Crude futures can be seen on the rise this morning due in part to rising geopolitical tensions in the Middle East. Over the weekend, following the execution of a noteworthy Shiite cleric and a retaliation attack shortly thereafter, the Saudi government cut its ties with Iran. Consequently, WTI this morning is up $0.75 to $37.79 with heat and RBOB following suit up $.0273 and $.0362 respectively. However, “We don’t see geopolitical tensions having any kind of lasting impact on oil prices,” Eimear Daly, a currency strategist at Standard Chartered Plc in London, said in an interview with Bloomberg Television. “We’ve seen geopolitical tensions come and go in the oil price and we’re looking a lot more at supply and demand.”

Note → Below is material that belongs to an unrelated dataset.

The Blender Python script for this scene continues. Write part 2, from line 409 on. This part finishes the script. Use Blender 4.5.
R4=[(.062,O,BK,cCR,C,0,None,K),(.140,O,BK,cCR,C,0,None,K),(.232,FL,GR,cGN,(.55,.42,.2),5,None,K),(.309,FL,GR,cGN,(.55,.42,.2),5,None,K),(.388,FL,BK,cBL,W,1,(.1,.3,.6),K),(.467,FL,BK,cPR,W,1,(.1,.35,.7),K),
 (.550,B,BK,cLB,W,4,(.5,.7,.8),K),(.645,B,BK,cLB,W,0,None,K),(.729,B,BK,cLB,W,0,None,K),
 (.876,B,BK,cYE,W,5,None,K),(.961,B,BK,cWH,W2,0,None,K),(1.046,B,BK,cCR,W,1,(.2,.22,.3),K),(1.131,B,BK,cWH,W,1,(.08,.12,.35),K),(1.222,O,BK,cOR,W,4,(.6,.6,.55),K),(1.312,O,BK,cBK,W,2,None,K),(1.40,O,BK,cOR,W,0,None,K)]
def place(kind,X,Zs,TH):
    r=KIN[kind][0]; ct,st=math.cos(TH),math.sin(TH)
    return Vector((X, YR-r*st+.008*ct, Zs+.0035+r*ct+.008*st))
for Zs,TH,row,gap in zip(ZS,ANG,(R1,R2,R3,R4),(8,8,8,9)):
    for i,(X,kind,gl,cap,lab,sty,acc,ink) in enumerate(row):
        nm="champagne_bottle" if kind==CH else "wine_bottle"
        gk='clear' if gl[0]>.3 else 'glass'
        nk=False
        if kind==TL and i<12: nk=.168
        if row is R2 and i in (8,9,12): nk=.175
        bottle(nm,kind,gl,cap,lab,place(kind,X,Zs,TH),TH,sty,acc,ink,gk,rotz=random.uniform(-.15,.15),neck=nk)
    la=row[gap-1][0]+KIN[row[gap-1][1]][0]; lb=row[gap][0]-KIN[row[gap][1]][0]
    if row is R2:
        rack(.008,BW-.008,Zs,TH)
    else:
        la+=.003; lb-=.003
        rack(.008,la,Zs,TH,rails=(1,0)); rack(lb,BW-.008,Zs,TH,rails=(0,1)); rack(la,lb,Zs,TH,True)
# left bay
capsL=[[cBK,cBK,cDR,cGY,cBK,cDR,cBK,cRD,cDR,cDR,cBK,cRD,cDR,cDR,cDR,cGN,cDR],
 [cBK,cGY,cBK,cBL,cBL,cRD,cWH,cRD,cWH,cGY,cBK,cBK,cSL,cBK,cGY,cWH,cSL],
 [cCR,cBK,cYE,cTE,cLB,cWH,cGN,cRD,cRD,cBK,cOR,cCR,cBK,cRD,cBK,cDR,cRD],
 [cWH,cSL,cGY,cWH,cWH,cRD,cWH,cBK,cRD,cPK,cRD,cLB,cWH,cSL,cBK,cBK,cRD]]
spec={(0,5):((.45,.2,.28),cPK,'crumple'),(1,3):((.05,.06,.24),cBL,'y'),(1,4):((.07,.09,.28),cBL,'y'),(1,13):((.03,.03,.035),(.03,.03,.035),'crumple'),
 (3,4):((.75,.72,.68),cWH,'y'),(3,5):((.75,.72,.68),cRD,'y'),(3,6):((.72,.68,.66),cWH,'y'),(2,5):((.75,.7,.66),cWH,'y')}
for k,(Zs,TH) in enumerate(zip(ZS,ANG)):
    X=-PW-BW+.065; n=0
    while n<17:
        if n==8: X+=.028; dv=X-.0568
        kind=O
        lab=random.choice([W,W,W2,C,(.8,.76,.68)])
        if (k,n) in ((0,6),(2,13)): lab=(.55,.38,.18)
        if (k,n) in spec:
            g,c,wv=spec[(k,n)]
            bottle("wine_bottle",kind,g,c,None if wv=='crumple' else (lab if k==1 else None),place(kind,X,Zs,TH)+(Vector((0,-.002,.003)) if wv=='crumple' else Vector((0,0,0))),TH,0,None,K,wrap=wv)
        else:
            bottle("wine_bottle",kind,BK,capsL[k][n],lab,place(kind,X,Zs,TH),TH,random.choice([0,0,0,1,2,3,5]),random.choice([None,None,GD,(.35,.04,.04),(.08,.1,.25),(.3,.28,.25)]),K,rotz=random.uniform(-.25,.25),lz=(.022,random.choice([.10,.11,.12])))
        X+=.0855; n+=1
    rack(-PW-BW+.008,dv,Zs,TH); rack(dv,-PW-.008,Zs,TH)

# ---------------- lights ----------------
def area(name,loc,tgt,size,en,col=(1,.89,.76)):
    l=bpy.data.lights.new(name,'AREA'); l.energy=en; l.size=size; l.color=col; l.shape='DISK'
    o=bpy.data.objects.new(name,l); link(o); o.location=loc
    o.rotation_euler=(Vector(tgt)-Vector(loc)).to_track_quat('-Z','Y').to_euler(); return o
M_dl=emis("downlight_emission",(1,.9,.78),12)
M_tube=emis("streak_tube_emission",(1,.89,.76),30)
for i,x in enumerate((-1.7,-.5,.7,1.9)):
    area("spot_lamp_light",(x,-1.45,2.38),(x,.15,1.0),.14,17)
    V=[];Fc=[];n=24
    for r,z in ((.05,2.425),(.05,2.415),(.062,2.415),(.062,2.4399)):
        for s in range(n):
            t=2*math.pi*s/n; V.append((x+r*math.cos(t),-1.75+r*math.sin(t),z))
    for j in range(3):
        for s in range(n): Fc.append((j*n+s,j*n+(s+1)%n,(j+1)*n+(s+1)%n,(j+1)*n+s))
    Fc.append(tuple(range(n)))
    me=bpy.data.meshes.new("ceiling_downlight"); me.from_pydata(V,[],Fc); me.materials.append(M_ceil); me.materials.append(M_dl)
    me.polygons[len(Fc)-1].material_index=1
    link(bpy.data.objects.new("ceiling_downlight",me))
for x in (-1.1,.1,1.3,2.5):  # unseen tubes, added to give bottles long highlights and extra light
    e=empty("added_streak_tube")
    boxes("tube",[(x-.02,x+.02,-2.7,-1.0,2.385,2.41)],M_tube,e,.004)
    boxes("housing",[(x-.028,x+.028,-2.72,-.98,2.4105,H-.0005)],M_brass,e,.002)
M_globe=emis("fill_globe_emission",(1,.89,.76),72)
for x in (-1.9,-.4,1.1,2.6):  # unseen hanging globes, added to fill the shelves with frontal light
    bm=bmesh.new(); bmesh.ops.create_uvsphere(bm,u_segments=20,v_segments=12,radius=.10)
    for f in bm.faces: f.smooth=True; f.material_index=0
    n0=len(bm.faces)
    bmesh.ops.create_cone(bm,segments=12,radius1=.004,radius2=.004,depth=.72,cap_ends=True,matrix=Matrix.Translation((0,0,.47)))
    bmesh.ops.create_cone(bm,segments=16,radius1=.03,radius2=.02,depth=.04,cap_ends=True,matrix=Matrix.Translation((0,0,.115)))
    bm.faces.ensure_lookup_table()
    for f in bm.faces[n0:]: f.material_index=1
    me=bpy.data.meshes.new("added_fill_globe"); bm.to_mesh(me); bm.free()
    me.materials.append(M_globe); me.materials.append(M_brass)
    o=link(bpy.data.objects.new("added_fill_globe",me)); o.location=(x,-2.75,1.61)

Another year has passed, and a new year is in the works. However, it seems as though we are following the same story. We enter 2016 with clearer-than-day information that Saudi Arabia will not change their production strategy—just as we did in 2015. As 2016 begins, a contango (a situation where the future spot price is below the current price, and people are willing to pay more for a commodity at some point in the future than the actual expected price of the commodity) price structure exists in the futures market—just like there was last year. Finally, just like last January, a large crude surplus exists domestically, causing a shortage of on-land storage capacity with downward pressure weighing on global crude prices.
Will the new year bring a change of plot to this storyline?